I’m not sure my usage includes shame. Slutty food is food that’s over the top, but not in a refined way. It’s covered in sauce, it’s full of MSG, it’s oozing cheese. Eater’s Helen Rosner made a point about slutty food always being wet, saying the connotation meant “wet as a slut,” which is undeniably offensive, though I’m not sure texture has much to do with it. Most food is sloppy in some way, though it’s true that I can’t really imagine any instance in which I'd describe granola as “slutty.” Perhaps if it had chocolate chips and marshmallows in it, but then it wouldn’t be appealing, rendering it not fit for the term. But sweet potatoes become slutty when you bake marshmallows on top, and mac-n-cheese becomes slutty when you use Velveeta instead of some other runny cheese. The textural change isn't the issue; the culinary equivalent of smut is what dictates the distinction. Is smut necessarily bad? Not in my mind. Is it possible to use sex-positive food metaphors? Sheesh. 

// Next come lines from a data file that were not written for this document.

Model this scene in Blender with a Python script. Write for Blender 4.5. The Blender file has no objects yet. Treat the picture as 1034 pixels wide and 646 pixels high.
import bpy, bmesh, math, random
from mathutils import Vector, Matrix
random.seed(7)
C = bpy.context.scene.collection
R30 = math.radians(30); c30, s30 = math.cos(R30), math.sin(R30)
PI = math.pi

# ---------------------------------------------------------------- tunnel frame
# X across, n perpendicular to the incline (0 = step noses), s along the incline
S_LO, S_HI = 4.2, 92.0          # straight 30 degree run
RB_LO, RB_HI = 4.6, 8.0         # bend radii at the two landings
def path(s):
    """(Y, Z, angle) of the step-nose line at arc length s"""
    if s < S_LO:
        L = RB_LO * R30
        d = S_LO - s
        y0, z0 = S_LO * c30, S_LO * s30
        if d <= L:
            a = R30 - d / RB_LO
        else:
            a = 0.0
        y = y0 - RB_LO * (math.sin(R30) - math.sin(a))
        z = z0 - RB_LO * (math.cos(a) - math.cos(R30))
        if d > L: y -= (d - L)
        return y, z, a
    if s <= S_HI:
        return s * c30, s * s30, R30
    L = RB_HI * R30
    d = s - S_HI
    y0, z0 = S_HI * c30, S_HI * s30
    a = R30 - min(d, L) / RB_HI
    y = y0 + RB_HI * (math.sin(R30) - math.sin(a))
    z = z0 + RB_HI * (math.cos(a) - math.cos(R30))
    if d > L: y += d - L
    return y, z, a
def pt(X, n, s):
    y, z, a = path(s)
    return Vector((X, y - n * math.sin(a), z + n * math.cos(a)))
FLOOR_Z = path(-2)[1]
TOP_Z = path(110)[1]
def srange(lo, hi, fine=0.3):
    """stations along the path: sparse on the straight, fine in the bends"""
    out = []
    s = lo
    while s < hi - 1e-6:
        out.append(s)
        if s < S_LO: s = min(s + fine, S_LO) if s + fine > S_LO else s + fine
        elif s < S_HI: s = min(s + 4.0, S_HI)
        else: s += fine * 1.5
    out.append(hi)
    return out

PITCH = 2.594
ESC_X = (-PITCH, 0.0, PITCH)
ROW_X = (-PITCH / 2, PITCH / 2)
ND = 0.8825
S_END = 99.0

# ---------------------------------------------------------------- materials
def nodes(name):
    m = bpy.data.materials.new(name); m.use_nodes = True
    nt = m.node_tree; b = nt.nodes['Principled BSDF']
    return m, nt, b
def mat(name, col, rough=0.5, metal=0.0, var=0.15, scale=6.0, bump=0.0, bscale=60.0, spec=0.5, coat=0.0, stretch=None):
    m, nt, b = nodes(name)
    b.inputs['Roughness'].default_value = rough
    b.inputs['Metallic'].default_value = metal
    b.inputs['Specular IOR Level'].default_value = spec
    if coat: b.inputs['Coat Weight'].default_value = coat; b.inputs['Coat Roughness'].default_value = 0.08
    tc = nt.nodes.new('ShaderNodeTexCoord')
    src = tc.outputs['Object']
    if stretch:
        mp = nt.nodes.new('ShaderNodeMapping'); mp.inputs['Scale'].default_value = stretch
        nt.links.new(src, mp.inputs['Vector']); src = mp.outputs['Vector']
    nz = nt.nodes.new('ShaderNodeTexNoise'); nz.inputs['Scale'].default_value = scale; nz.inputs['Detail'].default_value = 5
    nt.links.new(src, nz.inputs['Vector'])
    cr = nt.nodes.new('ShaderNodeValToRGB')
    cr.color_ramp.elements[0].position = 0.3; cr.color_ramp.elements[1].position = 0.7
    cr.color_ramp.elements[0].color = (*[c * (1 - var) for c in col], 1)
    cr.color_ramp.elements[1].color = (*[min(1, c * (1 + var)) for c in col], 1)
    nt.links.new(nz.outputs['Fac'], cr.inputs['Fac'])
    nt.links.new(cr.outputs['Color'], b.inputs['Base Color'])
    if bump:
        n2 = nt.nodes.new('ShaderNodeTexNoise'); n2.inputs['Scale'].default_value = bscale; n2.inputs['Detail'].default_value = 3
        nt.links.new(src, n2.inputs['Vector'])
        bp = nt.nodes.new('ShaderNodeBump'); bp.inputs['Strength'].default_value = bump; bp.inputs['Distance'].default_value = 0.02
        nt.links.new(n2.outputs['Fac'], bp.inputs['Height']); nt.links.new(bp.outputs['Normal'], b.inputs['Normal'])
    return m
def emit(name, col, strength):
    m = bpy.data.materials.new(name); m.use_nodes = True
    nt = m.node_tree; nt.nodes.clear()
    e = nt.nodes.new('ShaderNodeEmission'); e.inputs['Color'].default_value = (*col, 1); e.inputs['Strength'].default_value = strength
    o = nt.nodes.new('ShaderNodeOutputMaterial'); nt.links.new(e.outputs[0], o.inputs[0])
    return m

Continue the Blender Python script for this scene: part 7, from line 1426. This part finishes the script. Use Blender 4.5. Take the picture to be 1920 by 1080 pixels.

Actually, I had a really good dick joke about the meaning of “slutty” in food terms that I was tempted to tweet. I restrained myself. And I may well restrain myself from using the word publicly in the future. But if I do, I’ll miss it.

One of the barriers to positive change is the social stigma against mourning what's misplaced in the process. It's not lost on me that the sadness I feel at the sanitization of the restaurant kitchen and my own vocabulary is the same sadness many men felt when Mad Men–era sexism became uncool in the white-collar workplace. We can admit that these losses are worthwhile, that when you weigh the good that comes from change against the pleasure of doing exactly what you want, change obviously wins. I welcome the new dawn of safety and equality in the kitchen (and in America), on whatever far-off and glorious day it finally arrives. But the salty pirate ship that has to sink as a result was a good home to me, and many others, and I’ll remember that aspect of it with fond sadness as we all move toward a better future. RIP, pirate ship.